William Keeter, DMI/NASA


Profile Description:

A creative with a BFA from the University of South Carolina. Originally, worked for a web start-up and then a few state agencies as an artist, designer and interface developer. Since 2007, I've supported NASA Headquarters as a multimedia producer creating both digital and print material. Currently, I'm the manager of the HQ printing and design office.

Personally, for the last decade, I've been part of several Builder and Maker communities. Including the original RepRap forum that started the home 3d printing movement. With my own hobby focused on protecting and preserving old electronics, mostly arcade motherboards, from 1980s and 90s. Using FDM and SLA printers along with CO2 and Diode lasers I design and make custom plastic enclosures to protect these old electronics. Everything is designed in Adobe Illustrator and then modeled in CAD uses the maker focused software packages from both AutoCAD and Solidworks.


If you're new to 3d printing (FDM in this case) there's a few common things that will help your prints. First bed adhesion is key. Spend the extra time and make sure your bed is level and dial in the Z height.
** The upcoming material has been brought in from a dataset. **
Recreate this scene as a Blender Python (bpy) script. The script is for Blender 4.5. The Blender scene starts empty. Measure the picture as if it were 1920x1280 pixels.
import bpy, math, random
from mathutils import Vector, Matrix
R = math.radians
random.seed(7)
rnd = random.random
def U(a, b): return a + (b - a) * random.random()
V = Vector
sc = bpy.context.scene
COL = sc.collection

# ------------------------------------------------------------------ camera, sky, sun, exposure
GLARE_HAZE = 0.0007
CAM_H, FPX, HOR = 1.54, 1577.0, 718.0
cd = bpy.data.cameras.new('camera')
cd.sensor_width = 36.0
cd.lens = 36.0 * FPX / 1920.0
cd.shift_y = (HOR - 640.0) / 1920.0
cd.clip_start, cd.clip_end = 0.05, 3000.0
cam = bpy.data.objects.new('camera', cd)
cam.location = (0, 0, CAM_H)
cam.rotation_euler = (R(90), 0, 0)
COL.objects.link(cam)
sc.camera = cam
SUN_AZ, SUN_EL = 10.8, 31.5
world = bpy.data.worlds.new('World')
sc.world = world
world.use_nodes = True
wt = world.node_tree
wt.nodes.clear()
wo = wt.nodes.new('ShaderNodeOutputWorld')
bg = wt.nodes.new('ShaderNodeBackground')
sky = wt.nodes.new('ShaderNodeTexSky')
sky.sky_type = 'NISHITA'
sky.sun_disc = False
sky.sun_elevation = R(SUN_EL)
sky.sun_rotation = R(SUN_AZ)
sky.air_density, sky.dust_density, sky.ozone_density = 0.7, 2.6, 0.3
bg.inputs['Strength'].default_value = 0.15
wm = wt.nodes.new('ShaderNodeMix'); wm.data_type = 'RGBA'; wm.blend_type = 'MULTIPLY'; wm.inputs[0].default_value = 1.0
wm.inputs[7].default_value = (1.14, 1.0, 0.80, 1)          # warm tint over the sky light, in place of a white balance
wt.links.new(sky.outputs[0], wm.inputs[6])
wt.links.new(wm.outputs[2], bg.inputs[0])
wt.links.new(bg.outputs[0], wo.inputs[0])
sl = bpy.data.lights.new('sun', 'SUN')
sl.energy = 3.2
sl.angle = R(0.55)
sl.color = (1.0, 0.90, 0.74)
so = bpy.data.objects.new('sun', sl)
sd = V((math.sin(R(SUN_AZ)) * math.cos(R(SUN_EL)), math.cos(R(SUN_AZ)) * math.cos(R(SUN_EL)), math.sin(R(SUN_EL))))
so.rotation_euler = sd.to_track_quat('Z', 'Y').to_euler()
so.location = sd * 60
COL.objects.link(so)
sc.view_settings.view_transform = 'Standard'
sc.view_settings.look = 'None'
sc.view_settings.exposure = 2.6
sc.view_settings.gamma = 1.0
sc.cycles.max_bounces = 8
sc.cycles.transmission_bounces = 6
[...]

Plus avoid drafty rooms and think about a simple enclosure for your machine. Keeping your printed part at a uniformed temperature will save many medium or large prints.

Second, look at your extrusion settings in your slicing software. By default, most package will tell you to print at 100%. Which in my experience leads to over extruding plastic out of your printers hotend. Which leads to a loss of detail. My machines are set to 92 to 94% extrusion.

For printing my models, I generally set my layer height to 0.2mm with a perimeter of 3. While the infill is set to 15 to 20%.